WHAT YOU SHOULD DO
Begin the copy with the line that contains "Generate a Blender" and end it with the line that contains "def onD(x, y, D): d". Print these lines exactly and omit all pictures.

TASK MATERIAL
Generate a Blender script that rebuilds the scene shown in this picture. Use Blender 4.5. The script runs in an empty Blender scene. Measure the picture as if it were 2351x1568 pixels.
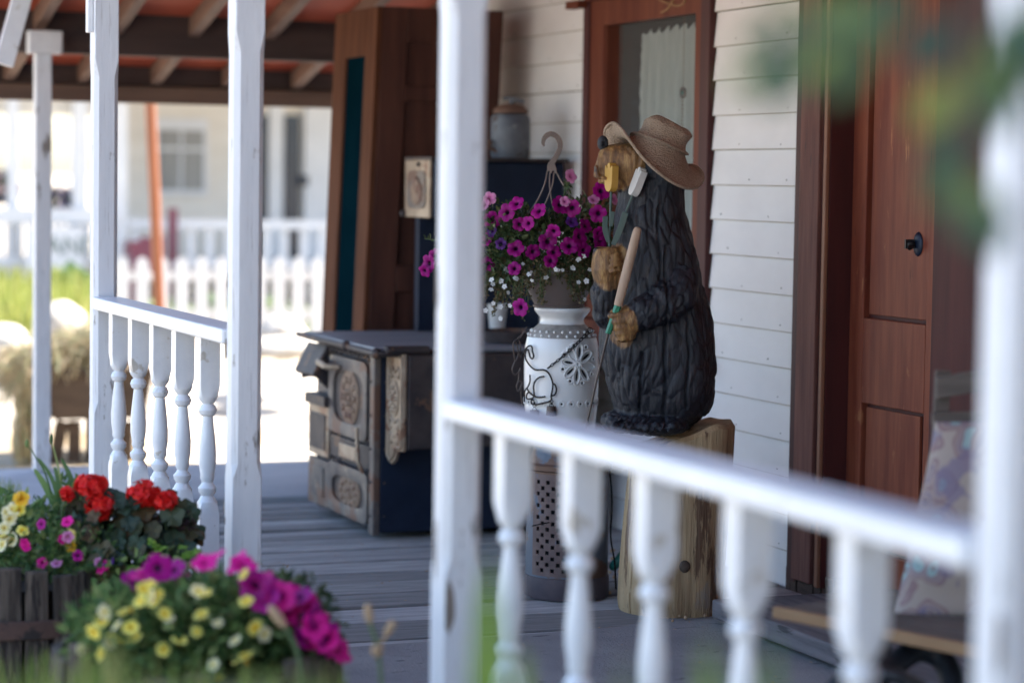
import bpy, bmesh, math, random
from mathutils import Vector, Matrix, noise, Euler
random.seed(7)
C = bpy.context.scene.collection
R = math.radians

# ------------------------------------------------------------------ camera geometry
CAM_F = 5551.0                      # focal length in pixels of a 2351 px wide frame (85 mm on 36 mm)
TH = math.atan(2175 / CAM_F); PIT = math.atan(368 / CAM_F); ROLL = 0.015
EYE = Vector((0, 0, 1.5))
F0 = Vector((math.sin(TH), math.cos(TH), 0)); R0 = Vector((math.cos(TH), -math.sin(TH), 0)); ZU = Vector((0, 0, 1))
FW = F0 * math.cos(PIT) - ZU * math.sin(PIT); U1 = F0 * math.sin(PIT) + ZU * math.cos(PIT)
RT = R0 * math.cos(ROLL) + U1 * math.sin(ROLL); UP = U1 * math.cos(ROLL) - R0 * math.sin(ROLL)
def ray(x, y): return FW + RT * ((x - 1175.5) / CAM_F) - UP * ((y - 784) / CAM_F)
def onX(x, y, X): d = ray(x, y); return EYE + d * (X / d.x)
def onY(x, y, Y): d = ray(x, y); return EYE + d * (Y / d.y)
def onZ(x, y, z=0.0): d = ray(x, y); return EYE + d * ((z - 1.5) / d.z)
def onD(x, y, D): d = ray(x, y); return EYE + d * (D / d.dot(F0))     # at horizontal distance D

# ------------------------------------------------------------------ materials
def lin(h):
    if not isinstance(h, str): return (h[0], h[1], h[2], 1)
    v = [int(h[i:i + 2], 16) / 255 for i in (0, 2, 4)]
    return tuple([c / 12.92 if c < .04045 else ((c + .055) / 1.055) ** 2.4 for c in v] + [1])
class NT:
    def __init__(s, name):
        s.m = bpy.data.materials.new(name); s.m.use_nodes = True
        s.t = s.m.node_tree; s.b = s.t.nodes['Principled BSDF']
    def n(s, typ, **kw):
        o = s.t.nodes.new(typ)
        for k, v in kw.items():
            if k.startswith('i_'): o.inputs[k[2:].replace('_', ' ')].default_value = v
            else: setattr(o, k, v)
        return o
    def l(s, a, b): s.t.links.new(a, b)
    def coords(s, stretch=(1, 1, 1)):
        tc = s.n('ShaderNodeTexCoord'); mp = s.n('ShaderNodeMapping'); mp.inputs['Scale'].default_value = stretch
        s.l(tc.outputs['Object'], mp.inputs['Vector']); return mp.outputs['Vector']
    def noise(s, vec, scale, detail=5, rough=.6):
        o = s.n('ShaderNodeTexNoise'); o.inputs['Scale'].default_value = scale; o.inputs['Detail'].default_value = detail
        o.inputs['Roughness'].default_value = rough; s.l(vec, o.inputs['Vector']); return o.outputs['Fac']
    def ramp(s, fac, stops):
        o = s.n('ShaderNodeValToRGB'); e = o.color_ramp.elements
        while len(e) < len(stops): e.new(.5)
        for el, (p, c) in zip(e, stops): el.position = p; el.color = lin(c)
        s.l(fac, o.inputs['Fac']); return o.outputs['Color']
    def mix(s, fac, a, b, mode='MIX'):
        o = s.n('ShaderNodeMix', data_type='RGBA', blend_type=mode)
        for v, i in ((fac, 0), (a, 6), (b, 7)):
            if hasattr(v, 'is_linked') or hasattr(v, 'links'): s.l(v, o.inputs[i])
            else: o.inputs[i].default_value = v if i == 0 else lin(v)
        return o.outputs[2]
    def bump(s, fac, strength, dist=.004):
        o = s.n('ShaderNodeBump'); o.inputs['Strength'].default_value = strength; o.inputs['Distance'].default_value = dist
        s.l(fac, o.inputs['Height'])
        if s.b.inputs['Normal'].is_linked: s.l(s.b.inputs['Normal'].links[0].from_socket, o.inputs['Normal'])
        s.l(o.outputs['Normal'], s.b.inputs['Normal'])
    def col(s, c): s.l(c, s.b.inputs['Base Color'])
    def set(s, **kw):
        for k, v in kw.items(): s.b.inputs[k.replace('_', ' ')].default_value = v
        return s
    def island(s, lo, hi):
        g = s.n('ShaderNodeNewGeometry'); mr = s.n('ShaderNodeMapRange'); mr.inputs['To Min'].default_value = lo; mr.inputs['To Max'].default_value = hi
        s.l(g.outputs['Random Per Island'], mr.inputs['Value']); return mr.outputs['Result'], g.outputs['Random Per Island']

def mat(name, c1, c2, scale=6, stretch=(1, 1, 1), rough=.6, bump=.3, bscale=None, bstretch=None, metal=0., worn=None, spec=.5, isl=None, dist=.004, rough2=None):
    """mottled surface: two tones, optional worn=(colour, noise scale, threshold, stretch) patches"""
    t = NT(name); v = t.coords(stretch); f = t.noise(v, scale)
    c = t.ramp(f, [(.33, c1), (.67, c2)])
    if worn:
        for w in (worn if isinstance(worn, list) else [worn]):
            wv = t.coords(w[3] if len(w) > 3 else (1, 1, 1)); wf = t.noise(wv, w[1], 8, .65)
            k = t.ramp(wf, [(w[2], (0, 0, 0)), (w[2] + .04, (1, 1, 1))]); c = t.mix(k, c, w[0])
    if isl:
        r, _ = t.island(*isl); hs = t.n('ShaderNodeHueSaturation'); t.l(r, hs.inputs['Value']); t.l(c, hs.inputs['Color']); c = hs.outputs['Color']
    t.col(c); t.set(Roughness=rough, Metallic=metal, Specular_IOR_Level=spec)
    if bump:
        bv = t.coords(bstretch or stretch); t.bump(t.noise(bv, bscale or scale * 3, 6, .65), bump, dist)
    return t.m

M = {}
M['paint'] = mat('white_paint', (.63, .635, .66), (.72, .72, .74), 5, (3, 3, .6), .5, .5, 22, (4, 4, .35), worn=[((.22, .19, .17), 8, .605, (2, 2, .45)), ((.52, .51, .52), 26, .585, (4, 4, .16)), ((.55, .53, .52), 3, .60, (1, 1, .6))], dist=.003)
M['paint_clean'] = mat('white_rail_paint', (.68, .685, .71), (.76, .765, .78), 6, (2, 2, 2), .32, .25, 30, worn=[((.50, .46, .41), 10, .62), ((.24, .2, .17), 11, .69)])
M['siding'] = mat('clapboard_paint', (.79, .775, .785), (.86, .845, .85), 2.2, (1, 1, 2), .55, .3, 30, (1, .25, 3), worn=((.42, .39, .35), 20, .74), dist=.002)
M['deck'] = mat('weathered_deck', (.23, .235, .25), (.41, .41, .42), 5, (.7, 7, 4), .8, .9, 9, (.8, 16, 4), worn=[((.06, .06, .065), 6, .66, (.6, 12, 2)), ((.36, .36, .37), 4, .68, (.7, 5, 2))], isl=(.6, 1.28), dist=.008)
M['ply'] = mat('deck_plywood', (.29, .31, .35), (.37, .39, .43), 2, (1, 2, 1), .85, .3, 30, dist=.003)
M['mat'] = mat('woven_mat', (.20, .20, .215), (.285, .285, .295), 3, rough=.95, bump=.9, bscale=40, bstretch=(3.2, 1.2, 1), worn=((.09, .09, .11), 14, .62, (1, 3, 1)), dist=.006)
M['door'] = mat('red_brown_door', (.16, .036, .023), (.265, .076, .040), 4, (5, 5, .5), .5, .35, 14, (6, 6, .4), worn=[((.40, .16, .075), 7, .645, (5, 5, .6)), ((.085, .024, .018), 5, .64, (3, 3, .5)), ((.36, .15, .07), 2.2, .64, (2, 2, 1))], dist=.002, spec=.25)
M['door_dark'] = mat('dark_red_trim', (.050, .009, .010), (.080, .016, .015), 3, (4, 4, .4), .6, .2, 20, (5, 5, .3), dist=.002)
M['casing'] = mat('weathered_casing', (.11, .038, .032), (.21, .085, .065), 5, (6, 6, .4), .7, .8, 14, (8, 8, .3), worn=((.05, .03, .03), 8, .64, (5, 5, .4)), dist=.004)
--
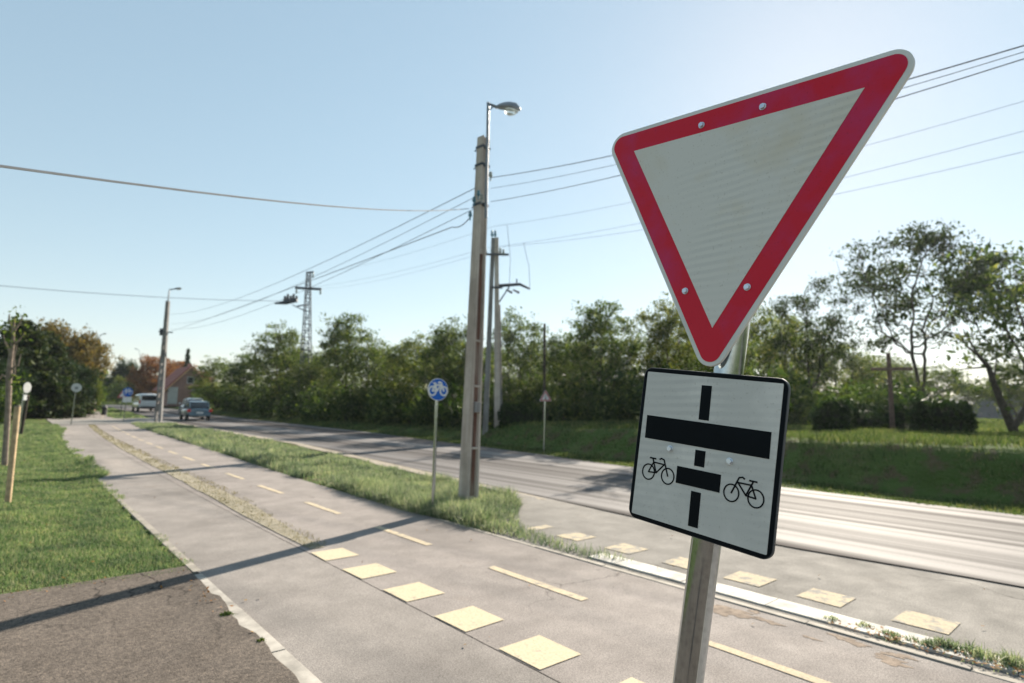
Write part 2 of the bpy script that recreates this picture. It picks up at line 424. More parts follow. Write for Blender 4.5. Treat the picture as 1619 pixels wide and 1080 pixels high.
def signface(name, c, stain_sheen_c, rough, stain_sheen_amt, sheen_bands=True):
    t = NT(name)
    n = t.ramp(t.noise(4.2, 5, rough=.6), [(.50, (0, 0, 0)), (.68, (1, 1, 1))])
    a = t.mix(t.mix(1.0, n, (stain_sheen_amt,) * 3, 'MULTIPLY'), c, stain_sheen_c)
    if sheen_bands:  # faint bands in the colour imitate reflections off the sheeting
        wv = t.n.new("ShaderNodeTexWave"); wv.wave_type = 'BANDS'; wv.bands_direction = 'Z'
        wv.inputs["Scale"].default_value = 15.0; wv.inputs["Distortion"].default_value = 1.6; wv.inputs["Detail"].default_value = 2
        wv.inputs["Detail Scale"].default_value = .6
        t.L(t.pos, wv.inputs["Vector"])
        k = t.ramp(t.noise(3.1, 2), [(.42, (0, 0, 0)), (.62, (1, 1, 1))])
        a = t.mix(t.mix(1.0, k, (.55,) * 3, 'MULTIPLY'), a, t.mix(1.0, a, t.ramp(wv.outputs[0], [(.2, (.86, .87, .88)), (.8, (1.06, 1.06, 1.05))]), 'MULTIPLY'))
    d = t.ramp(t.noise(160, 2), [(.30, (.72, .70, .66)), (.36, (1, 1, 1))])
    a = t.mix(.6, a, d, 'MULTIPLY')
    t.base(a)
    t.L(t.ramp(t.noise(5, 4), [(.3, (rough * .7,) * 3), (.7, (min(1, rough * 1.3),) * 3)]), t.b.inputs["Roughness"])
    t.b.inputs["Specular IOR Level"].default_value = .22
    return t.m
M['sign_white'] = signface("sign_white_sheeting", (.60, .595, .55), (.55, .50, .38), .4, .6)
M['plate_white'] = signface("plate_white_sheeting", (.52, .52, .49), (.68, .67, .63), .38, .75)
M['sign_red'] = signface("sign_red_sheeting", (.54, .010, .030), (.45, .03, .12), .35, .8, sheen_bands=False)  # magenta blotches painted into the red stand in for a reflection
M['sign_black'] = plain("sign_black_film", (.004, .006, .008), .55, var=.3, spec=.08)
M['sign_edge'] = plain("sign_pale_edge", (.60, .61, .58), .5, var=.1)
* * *
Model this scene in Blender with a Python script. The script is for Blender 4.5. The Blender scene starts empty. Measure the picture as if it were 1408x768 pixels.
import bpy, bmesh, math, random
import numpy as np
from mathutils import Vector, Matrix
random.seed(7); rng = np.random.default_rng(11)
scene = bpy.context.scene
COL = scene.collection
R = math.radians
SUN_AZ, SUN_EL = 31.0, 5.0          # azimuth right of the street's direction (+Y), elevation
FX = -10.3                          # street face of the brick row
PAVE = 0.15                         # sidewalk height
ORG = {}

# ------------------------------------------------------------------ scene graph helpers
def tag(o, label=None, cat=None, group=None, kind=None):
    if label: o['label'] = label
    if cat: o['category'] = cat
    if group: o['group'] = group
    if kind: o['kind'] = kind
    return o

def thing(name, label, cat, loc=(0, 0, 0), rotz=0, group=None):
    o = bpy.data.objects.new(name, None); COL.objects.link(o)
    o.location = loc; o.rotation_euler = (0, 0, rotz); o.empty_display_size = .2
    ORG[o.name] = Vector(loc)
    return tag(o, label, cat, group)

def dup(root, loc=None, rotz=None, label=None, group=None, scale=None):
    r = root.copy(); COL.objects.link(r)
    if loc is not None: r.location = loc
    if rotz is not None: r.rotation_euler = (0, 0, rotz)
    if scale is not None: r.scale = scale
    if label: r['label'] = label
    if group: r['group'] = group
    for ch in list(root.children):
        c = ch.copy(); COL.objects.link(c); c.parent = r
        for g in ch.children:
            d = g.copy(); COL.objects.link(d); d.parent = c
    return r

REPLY
Generate a Blender script that rebuilds the scene shown in this picture. Use Blender 4.5. The script runs in an empty Blender scene. Measure the picture as if it were 2351x1568 pixels.
import bpy, bmesh, math, random
from mathutils import Vector, Matrix, noise, Euler
random.seed(7)
C = bpy.context.scene.collection
R = math.radians

# ------------------------------------------------------------------ camera geometry
CAM_F = 5551.0                      # focal length in pixels of a 2351 px wide frame (85 mm on 36 mm)
TH = math.atan(2175 / CAM_F); PIT = math.atan(368 / CAM_F); ROLL = 0.015
EYE = Vector((0, 0, 1.5))
F0 = Vector((math.sin(TH), math.cos(TH), 0)); R0 = Vector((math.cos(TH), -math.sin(TH), 0)); ZU = Vector((0, 0, 1))
FW = F0 * math.cos(PIT) - ZU * math.sin(PIT); U1 = F0 * math.sin(PIT) + ZU * math.cos(PIT)
RT = R0 * math.cos(ROLL) + U1 * math.sin(ROLL); UP = U1 * math.cos(ROLL) - R0 * math.sin(ROLL)
def ray(x, y): return FW + RT * ((x - 1175.5) / CAM_F) - UP * ((y - 784) / CAM_F)
def onX(x, y, X): d = ray(x, y); return EYE + d * (X / d.x)
def onY(x, y, Y): d = ray(x, y); return EYE + d * (Y / d.y)
def onZ(x, y, z=0.0): d = ray(x, y); return EYE + d * ((z - 1.5) / d.z)
def onD(x, y, D): d = ray(x, y); return EYE + d * (D / d.dot(F0))     # at horizontal distance D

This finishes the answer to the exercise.